▸ Exercise aim
Each line that follows should be printed again exactly as it stands.
------ Supplied information
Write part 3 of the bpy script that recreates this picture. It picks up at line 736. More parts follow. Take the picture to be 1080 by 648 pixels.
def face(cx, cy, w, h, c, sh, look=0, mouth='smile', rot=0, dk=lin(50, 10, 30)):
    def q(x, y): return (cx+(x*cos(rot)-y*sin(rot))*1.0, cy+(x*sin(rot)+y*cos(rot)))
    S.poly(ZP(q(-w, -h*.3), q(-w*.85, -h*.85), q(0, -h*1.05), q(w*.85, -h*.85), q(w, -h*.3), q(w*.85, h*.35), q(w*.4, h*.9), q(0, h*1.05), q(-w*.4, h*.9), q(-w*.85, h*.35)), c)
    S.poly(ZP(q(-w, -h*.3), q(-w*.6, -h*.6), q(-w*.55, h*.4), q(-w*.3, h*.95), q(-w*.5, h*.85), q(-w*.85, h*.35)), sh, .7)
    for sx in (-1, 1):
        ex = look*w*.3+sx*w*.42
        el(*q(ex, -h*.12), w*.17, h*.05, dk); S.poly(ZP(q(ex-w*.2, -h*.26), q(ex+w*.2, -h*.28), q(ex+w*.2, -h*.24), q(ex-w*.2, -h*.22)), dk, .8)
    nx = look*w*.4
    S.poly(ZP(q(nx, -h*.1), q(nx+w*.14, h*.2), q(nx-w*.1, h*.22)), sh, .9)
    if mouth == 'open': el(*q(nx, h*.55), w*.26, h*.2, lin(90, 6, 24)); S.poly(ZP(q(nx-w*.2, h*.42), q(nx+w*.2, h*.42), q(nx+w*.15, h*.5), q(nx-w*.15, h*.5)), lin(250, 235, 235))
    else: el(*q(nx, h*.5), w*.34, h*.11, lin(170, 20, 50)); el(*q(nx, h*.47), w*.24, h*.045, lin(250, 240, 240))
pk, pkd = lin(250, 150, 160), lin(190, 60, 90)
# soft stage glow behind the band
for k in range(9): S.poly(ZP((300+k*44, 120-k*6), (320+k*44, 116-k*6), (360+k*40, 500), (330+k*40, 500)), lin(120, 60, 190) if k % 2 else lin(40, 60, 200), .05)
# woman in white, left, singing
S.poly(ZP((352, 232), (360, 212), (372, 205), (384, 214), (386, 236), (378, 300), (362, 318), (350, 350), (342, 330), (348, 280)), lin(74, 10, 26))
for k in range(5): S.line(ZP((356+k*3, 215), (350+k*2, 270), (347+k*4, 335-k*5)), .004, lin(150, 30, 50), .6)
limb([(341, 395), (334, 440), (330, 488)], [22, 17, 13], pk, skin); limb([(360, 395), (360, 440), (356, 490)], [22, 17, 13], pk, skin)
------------
▸ Result of the task
Write part 3 of the bpy script that recreates this picture. It picks up at line 736. More parts follow. Take the picture to be 1080 by 648 pixels.
def face(cx, cy, w, h, c, sh, look=0, mouth='smile', rot=0, dk=lin(50, 10, 30)):
    def q(x, y): return (cx+(x*cos(rot)-y*sin(rot))*1.0, cy+(x*sin(rot)+y*cos(rot)))
    S.poly(ZP(q(-w, -h*.3), q(-w*.85, -h*.85), q(0, -h*1.05), q(w*.85, -h*.85), q(w, -h*.3), q(w*.85, h*.35), q(w*.4, h*.9), q(0, h*1.05), q(-w*.4, h*.9), q(-w*.85, h*.35)), c)
    S.poly(ZP(q(-w, -h*.3), q(-w*.6, -h*.6), q(-w*.55, h*.4), q(-w*.3, h*.95), q(-w*.5, h*.85), q(-w*.85, h*.35)), sh, .7)
    for sx in (-1, 1):
        ex = look*w*.3+sx*w*.42
        el(*q(ex, -h*.12), w*.17, h*.05, dk); S.poly(ZP(q(ex-w*.2, -h*.26), q(ex+w*.2, -h*.28), q(ex+w*.2, -h*.24), q(ex-w*.2, -h*.22)), dk, .8)
    nx = look*w*.4
    S.poly(ZP(q(nx, -h*.1), q(nx+w*.14, h*.2), q(nx-w*.1, h*.22)), sh, .9)
    if mouth == 'open': el(*q(nx, h*.55), w*.26, h*.2, lin(90, 6, 24)); S.poly(ZP(q(nx-w*.2, h*.42), q(nx+w*.2, h*.42), q(nx+w*.15, h*.5), q(nx-w*.15, h*.5)), lin(250, 235, 235))
    else: el(*q(nx, h*.5), w*.34, h*.11, lin(170, 20, 50)); el(*q(nx, h*.47), w*.24, h*.045, lin(250, 240, 240))
pk, pkd = lin(250, 150, 160), lin(190, 60, 90)
# soft stage glow behind the band
for k in range(9): S.poly(ZP((300+k*44, 120-k*6), (320+k*44, 116-k*6), (360+k*40, 500), (330+k*40, 500)), lin(120, 60, 190) if k % 2 else lin(40, 60, 200), .05)
# woman in white, left, singing
S.poly(ZP((352, 232), (360, 212), (372, 205), (384, 214), (386, 236), (378, 300), (362, 318), (350, 350), (342, 330), (348, 280)), lin(74, 10, 26))
for k in range(5): S.line(ZP((356+k*3, 215), (350+k*2, 270), (347+k*4, 335-k*5)), .004, lin(150, 30, 50), .6)
limb([(341, 395), (334, 440), (330, 488)], [22, 17, 13], pk, skin); limb([(360, 395), (360, 440), (356, 490)], [22, 17, 13], pk, skin)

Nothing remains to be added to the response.